Monday, July 22, 2013

Cold Brewed Iced Coffee

A few years ago cold brewed iced coffee hit the food blog circuit hard.  I appreciated the smoothness and high caffeine content, but it was never a regular part of my routine until this summer.  The reasons:
  • Calories!  I'm a big fan of eating them, not so much for drinking them.  Too many of the versions I've seen suggest adding sugar, cream, and/or sweetened condensed milk.  A big ol' rush of fat and sugar is not a good way to start the day.  But cut out the fat and sugar, and you lose the taste, and hence the point of this little drink. 
  • Time.  Homemade takes less time and is much cheaper than stopping to see the barista, but no one can deny that home made iced coffee is a heavy.

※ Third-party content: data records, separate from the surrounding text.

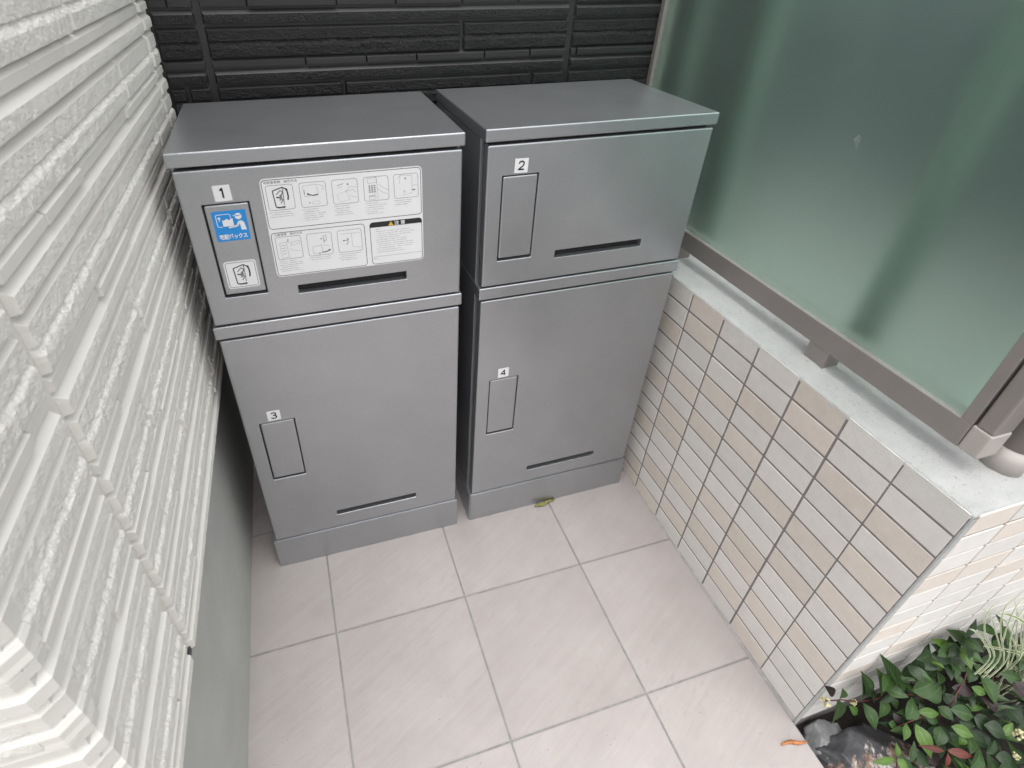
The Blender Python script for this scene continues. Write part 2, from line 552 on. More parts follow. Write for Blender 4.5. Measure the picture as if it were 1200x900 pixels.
def block_mesh(path, s0, s1, ztop, kind, seed, cell, var=0.0, flat0=False, flat1=False):
    """one moulded course piece; path(s, d, end) gives x, y of station s at depth d"""
    rows = []                 # (dz, depth, rough)
    if kind == 'wide':
        rows = [(0, -0.003, 0), (0, 0.0, 0), (0.0050, 0.0068, 0.3)]
        n = max(4, int(round(0.0455 / min(cell * 0.75, 0.006))))
        for i in range(1, n):
            t = i / n
            rows.append((0.0050 + 0.0455 * t, wide_depth(t), 1.0 if t < 0.45 or t > 0.64 else 1.4))
        rows += [(0.0503, 0.0078, 0.5), (0.0507, 0.0, 0), (0.0507, -0.003, 0)]
    elif kind == 'narrow':
        rows = [(0, -0.003, 0), (0, 0.0, 0), (0.0075, 0.0080, 0.2)]
        n = max(2, int(round(0.0147 / cell)))
        for i in range(1, n):
            rows.append((0.0075 + 0.0147 * i / n, 0.0082, 0.8))
        rows += [(0.0222, 0.0080, 0.4), (0.0227, 0.0, 0), (0.0227, -0.003, 0)]
    else:
        d = 0.0066 + var
        rows = [(0, -0.003, 0), (0, 0.0, 0), (0.0060, d, 0), (0.0160, d - 0.0003, 0), (0.0164, 0.0, 0), (0.0164, -0.003, 0)]
    eb = 0.0014 if kind == 'slim' else 0.0036
    e0 = 1.0 if flat0 else 0.0
    e1 = 1.0 if flat1 else 0.0
    st = [(s0, e0), (s0 + eb, 1.0)]
    n = 1 if kind == 'slim' else max(1, int((s1 - s0 - 2 * eb) / cell))
    for i in range(1, n):
        st.append((s0 + eb + (s1 - s0 - 2 * eb) * i / n, 1.0))
    st += [(s1 - eb, 1.0), (s1, e1)]
    v, f, mi = [], [], []
    R_ = len(rows)
    off = Vector((seed * 3.1, seed * 1.7, seed * 0.37))
    for (s, e) in st:
        for (dz, d, ro) in rows:
            dd = d
            z = ztop - dz
            if ro and e:
                q = Vector((s * 1.0, z, 0)) + off
                am = noise.noise(q * 95) * 0.0009 + noise.noise(q * 260) * 0.0006
                if ro > 1.2:
                    am += noise.noise(Vector((q.x * 150, q.y * 330, 3))) * 0.0012
                am += noise.noise(q * 14) * 0.0005
                dd = d + am * ro
            if e == 0.0 and d > 0:
                dd = d * 0.12
            x, y = path(s, dd)
            zz = z
            if 1.2 < ro and e:
                zz += noise.noise(Vector((s * 38 + seed, 7, 1))) * 0.0035
            v.append((x, y, zz))
    for i in range(len(st) - 1):
        for j in range(R_ - 1):
            a = i * R_ + j
            f.append((a, a + 1, a + R_ + 1, a + R_))
            rr = min(rows[j][2], rows[j + 1][2])
            mi.append(0 if (rr > 0 and 0 < i < len(st) - 2) else 1)
    f.append(tuple(range(R_)))
    f.append(tuple((len(st) - 1) * R_ + j for j in reversed(range(R_))))
    mi += [1, 1]
    return pymesh('block', v, f, mi)

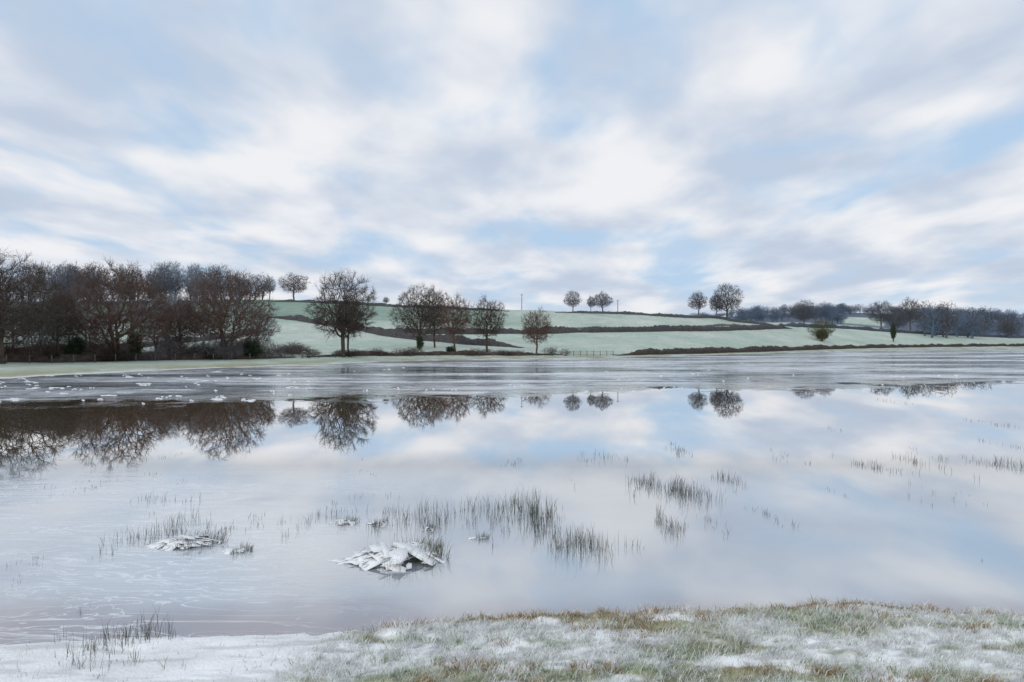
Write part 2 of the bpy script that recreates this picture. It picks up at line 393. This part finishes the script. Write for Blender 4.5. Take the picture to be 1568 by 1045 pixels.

Fueled by the desire for a cold treat on hot summer mornings, I finally found the right combination of ingredients to get a sub-100 calorie beverage and made peace with the equipment requirements.   Let's check it out.

Recipe from The New York Times
Yield: 2 drinks
  • 1½ cups cold water
  • ⅓ cup ground coffee 
For each drink, add:
  • ¾ cup sweetened almond milk
  • 1 teaspoon (or less) sugar
  • 4 ice cubes

The night before, fill a sealable container with 1½ cups cold water and ⅓ cup ground coffee.  I've had good results with all brands of coffee and would venture to say it doesn't matter where your coffee falls on the Starbucks-to-Folgers index.  The magic is in the brewing, not the ingredients.

Stir in the grounds.

Seal the container and place it in the refrigerator overnight. 

The next morning, rise and shine!  Retrieve your coffee and set up a filtering system based on the available equipment in your kitchen.  My coffee filter in a strainer basket set over a mug may not be the most photogenic approach, but it's what I've got to work with.

Strain the coffee.  The original recipe calls for double straining through cheesecloth.  Single-straining through a regular coffee filter has always worked just fine for me.

Now it's time to make a drink.  The original recipe is designed to be diluted one-to-one with water.  Think about it: an overnight brew time makes for a strong cup of coffee.  However, I didn't care much for this approach.  What can I say, it was just too watery for my taste.  I needed to find something else besides water.

So my solution is to dilute it one-to-one with one of the finest substances on earth, sweetened almond milk (not to be confused with unsweetened almond milk, which is just OK).  Place ¾ cup coffee and ¾ cup almond milk in a blender.

Add four ice cubes and a pinch of sugar.

Give it a whirl.  And yes, the blender lives up to its name.

Transfer coffee to cup.

And transfer the cup and yourself to a better place.